Al salir del dojo una hoja de cerezo sobre mis zapatos. Tan roja…
Mi corazón vibra pálido en el viento del atardecer. Todas las hojas que no dejan de caer entre la lluvia... Somos agua ya tan sólo. Qué blancura la del cielo más allá de las tumbas que ascienden ladera arriba, detrás del templo. Qué blancura tan terrible, tan hermosa…
La última noche de sesshin es heladora. Siento como mis pies se enfrían y se enfrían sobre el tatami durante el zazen. Al descruzarlos me duele todo. El monje más viejo se acerca a la estufa. Toco la madera antigua de las vigas y el joen, lisa, fría. Caminamos en shasshu, con las manos y el espíritu recogidos, durante el kinin. Una vez más. Un paso más. Allá, más allá. Más allá de todo.
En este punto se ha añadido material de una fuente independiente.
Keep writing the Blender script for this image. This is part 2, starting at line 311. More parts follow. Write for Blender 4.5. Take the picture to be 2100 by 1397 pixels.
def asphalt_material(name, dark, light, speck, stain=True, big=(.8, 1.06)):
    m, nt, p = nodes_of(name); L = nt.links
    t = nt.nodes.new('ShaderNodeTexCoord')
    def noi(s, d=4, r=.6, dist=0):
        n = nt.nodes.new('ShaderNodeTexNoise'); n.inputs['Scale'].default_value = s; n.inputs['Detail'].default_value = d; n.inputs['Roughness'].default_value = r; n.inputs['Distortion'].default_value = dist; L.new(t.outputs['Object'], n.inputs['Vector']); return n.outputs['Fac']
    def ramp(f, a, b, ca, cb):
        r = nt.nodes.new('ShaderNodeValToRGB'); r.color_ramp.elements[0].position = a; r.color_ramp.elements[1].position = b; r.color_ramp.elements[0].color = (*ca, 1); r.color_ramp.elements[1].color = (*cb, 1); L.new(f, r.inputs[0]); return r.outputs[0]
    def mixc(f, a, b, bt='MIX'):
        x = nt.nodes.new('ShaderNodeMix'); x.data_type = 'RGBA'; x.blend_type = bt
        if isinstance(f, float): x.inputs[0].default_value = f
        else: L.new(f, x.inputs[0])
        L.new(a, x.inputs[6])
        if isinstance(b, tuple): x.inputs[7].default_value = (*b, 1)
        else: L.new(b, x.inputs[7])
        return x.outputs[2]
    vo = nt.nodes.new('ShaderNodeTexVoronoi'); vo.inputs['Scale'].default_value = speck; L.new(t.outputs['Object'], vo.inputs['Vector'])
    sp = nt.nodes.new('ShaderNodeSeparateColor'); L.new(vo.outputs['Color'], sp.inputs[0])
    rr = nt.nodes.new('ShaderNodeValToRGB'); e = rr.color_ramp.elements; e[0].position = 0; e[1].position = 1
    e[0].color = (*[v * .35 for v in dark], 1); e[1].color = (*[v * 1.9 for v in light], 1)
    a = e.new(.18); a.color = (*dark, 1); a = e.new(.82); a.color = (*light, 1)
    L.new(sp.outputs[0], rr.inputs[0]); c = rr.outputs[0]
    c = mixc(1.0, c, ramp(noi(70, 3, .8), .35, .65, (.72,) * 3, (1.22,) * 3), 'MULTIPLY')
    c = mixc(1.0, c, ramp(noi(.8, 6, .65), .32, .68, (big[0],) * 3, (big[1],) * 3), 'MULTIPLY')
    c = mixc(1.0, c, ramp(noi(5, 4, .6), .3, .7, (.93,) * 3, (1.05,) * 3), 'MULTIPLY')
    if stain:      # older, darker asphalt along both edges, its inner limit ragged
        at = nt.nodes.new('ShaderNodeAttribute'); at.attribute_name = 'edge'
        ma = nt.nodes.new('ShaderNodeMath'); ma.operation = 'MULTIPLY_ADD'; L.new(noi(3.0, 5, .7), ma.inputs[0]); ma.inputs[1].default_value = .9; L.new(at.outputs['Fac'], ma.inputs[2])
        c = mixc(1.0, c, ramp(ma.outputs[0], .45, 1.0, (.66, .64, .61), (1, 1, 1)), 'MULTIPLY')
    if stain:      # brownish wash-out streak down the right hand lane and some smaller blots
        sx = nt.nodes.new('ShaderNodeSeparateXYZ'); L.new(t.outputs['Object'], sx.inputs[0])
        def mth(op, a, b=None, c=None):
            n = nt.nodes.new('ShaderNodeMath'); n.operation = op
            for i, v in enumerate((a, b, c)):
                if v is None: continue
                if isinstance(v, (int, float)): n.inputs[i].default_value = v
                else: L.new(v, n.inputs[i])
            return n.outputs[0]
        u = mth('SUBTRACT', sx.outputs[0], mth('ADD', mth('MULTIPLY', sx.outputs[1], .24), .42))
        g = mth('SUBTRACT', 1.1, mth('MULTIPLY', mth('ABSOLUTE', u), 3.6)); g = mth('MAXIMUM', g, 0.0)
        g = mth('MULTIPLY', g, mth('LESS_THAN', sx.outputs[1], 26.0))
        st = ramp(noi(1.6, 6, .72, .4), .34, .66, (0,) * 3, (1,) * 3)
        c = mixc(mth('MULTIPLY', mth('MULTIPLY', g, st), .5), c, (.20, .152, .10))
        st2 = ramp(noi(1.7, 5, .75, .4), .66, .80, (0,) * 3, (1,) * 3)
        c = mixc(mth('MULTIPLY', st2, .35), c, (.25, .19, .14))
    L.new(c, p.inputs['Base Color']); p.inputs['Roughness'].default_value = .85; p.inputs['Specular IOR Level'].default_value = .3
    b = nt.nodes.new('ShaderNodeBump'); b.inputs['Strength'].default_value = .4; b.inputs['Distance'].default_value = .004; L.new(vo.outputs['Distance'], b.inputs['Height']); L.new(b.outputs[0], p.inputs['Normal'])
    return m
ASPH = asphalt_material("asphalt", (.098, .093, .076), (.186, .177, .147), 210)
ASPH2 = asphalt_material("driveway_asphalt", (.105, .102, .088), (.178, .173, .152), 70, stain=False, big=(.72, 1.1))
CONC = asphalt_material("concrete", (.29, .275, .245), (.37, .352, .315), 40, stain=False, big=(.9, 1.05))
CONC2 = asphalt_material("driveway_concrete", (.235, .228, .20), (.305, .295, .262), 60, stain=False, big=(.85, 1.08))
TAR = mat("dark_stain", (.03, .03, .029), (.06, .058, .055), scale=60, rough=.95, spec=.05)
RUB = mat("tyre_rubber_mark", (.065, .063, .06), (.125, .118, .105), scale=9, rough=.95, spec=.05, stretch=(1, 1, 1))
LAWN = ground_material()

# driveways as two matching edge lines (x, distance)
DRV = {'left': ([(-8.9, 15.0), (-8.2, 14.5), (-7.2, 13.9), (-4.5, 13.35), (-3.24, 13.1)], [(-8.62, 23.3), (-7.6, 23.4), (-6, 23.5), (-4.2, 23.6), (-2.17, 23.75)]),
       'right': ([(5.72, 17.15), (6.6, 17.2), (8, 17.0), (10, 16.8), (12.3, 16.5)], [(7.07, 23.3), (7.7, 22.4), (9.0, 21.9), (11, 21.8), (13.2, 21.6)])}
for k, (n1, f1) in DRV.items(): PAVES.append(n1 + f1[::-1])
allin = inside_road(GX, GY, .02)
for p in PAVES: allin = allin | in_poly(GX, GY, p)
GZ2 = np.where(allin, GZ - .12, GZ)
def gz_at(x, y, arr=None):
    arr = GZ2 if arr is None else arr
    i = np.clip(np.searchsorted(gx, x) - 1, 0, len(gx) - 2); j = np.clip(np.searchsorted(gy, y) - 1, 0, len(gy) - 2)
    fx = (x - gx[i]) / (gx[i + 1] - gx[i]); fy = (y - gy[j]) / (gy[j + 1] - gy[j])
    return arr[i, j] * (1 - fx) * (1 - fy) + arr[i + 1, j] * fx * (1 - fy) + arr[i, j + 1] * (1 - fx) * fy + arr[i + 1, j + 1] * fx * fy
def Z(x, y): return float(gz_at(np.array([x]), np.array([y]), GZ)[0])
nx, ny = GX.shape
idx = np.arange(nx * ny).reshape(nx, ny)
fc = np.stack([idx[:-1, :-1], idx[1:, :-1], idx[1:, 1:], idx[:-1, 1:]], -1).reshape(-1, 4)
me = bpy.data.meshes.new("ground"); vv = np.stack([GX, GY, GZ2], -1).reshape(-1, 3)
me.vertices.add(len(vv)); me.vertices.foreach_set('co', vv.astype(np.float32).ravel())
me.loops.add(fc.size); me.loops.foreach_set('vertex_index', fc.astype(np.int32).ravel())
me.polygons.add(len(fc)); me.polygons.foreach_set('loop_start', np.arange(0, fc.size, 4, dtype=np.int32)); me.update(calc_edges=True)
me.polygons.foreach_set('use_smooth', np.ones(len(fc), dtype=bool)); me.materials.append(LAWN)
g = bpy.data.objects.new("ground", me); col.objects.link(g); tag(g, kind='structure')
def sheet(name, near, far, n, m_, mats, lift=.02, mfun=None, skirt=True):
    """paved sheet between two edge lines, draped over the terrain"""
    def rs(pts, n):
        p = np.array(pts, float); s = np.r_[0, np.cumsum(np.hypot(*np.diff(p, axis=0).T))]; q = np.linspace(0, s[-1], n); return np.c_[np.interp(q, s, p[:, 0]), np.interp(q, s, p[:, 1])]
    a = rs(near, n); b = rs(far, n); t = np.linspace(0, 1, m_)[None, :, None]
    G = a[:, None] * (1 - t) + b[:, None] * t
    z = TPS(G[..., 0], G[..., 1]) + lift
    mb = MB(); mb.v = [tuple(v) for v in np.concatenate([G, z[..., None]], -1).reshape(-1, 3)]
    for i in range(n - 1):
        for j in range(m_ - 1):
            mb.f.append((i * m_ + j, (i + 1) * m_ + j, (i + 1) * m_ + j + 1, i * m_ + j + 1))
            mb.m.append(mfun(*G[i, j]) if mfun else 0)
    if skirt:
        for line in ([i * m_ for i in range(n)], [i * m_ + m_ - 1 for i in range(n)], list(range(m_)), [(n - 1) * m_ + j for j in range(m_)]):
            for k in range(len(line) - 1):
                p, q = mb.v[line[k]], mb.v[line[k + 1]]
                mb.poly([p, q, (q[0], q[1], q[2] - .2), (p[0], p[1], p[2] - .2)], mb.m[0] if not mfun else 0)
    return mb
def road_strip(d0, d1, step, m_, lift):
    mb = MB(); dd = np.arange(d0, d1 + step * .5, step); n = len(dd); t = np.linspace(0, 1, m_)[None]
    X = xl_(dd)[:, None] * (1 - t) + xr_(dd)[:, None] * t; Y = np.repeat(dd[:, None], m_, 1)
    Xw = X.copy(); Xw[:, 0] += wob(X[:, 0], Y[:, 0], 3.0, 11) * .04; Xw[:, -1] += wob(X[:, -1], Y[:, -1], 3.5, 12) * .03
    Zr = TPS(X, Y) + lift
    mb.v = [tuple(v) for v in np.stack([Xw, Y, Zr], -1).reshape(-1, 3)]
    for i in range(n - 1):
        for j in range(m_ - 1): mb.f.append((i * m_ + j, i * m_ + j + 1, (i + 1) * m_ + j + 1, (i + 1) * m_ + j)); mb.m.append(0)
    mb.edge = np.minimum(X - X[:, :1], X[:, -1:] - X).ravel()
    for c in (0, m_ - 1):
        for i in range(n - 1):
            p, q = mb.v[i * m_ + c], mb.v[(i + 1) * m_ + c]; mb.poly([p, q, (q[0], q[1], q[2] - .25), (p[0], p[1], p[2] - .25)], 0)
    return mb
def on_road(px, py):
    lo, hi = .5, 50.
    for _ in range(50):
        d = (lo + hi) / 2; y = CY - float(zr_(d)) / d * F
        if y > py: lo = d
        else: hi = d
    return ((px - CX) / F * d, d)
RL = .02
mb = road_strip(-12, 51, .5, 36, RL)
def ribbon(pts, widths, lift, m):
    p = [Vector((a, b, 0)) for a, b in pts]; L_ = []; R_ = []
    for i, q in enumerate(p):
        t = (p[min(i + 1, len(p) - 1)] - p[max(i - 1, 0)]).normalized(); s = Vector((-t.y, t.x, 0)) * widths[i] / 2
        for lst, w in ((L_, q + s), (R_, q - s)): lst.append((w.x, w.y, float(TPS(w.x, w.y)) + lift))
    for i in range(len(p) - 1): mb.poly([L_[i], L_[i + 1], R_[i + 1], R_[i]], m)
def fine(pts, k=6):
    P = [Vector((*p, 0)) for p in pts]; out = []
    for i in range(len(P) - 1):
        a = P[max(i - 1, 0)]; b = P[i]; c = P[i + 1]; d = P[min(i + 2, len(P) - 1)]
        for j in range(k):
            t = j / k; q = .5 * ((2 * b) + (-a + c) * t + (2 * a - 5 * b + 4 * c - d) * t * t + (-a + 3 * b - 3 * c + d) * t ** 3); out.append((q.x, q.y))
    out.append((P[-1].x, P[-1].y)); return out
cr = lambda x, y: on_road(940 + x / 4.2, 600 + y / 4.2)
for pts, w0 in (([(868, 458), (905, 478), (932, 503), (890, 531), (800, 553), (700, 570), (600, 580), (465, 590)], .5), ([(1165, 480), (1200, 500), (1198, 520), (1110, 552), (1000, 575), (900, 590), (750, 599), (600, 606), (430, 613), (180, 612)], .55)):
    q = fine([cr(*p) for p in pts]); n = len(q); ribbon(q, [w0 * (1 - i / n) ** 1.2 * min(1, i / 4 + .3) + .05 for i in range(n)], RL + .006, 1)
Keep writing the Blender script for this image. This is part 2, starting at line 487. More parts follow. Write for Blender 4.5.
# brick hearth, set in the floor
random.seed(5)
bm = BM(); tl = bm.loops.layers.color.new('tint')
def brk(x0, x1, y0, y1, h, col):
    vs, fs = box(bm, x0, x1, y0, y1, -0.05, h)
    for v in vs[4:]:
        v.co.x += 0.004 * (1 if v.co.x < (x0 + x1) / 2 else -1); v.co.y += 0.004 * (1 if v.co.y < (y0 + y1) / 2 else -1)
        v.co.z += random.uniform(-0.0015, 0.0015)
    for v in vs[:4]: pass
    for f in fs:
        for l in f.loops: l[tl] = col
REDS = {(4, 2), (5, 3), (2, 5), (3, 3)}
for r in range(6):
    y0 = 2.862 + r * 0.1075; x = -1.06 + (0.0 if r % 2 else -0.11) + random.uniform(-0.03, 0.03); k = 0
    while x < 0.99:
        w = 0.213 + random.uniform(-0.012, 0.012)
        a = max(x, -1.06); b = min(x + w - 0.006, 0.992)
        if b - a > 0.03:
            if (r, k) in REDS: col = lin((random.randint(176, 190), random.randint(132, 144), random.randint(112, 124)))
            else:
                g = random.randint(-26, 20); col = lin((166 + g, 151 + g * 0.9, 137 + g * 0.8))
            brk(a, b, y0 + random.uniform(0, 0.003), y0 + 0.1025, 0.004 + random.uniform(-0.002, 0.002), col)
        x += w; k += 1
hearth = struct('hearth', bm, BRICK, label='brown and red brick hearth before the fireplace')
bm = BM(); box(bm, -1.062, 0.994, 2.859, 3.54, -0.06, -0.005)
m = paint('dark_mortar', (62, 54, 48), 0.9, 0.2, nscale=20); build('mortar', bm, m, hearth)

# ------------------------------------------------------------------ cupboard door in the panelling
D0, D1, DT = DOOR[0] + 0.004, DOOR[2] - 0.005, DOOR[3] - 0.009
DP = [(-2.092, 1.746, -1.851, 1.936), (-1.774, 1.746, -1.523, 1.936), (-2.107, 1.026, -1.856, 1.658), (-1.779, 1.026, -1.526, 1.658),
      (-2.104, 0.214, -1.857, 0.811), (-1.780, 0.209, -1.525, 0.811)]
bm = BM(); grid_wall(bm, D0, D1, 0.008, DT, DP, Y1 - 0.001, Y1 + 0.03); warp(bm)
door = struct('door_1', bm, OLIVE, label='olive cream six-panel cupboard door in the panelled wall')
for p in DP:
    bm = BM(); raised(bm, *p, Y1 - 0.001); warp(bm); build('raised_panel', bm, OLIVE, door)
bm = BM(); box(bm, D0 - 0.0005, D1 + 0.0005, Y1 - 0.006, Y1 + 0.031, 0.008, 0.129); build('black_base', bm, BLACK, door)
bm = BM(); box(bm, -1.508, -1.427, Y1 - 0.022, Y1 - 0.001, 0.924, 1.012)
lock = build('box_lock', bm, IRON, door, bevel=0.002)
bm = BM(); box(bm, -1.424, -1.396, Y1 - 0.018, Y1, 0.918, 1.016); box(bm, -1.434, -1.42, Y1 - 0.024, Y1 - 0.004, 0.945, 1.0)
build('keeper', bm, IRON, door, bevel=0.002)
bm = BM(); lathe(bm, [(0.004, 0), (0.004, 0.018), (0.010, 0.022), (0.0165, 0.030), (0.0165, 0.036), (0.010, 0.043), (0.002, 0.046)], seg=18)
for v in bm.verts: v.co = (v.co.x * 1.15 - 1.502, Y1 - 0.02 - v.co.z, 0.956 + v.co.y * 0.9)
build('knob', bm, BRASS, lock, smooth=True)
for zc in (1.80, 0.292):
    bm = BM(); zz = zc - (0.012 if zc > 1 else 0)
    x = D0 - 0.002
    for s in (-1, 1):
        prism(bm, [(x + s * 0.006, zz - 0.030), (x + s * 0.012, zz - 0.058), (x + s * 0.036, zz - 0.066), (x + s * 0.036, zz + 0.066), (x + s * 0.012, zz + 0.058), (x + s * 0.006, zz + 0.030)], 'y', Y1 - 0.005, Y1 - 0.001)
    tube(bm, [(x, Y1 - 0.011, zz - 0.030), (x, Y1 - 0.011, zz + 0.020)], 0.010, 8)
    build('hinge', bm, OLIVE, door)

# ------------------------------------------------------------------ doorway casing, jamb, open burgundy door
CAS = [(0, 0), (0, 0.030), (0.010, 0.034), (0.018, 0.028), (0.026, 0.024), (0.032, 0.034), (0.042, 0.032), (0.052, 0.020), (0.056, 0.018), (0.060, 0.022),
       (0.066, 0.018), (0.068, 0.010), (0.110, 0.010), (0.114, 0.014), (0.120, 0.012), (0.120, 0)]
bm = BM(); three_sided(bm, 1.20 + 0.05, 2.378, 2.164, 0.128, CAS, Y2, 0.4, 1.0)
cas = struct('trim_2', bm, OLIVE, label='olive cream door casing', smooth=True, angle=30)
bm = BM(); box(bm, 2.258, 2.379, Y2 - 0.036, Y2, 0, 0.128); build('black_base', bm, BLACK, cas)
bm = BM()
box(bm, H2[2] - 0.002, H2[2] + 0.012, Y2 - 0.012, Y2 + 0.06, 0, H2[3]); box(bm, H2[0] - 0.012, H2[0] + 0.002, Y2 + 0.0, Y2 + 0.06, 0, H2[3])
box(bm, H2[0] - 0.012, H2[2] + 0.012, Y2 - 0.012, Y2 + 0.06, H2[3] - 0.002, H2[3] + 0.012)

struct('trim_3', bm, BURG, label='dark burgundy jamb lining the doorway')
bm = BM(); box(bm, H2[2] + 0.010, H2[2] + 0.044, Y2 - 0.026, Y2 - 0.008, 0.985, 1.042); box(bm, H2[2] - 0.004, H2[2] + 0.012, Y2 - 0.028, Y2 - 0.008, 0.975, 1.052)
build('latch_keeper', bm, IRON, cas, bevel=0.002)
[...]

En plena noche, durante el zazen, de pronto el sonido de una campana llega desde afuera. Se va haciendo más intenso. Se abren las puertas del dojo y el aire puro y frío de la noche entra junto al sonido claro de la campana. Llega desde otro de los pabellones del templo. Ahora le contesta el han. Aquí, en el dojo. Bronce y madera se alternan en un diálogo que va ganando ritmo hasta concluir en un sonido que lo llena todo. Y después el silencio. Y después el viento.
Durante la ceremonia final, en el templo principal de Kotaiji, con todos los monjes, los roshi, el prior… sentado en seiza sobre el tatami pensaba qué había hecho yo para merecer aquello. Quién era yo para estar allí, como uno más desde el principio, gracias a esta gente tan extraordinaria. Envuelto en el sonido de los tambores y las campanas, sostenido por el ritmo de sutras y dharanis. Un privilegiado. Eso es lo que soy. Un privilegiado. Más aún por darme cuenta de que lo soy.
Al final, para la prosperidad del nuevo año, una pizca de arroz hervido sobre la palma de una mano. Y la otra en señal de bendición. Aquel arroz tenía el sabor más luminoso que he probado nunca.